THE NEW YORK TIMES – The teenager practiced driving from his apartment in San Diego down to Tijuana and back, on the orders of the criminals he was working for in Mexico.
He rehearsed how he would respond to questions from U.S. border officers. He tracked when the drug-sniffing dogs took a break.
The men who were paying him had cut a secret compartment into his car big enough to fit several bricks of fentanyl. When they loaded it up for the first time and sent him toward the border, Gustavo, who was only 19 at the time, began to tremble.
At the checkpoint, he steadied himself like he had practiced, and calmly told the border officers that he was just heading home.
They looked at his American passport — and waved him through.
Since 2019, when Mexico overtook China to become the dominant supplier of fentanyl in the United States, cartels have been flooding the country with the synthetic opioid.
Mexico has been the source of almost all of the fentanyl seized by U.S. law enforcement in recent years.
Former President Donald J. Trump and other Republicans have blamed President Biden’s border policies for the fentanyl pouring into the United States, playing on a widespread belief that undocumented immigrants are responsible for bringing it in.

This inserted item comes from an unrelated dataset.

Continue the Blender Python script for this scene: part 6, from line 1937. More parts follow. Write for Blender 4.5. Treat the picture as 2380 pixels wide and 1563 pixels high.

In reality, the largest known group of fentanyl smugglers is not made up of immigrants traversing the desert or moving through secret tunnels — they are Americans coming through legal ports of entry.
More than 80 percent of the people sentenced for fentanyl trafficking at the southern border are U.S. citizens, federal data shows.
Officials say those numbers point to a new and alarming strategy:
Mexican drug cartels are turning thousands of Americans into fentanyl mules, deploying a torrent of couriers who can easily cross back and forth into their own country.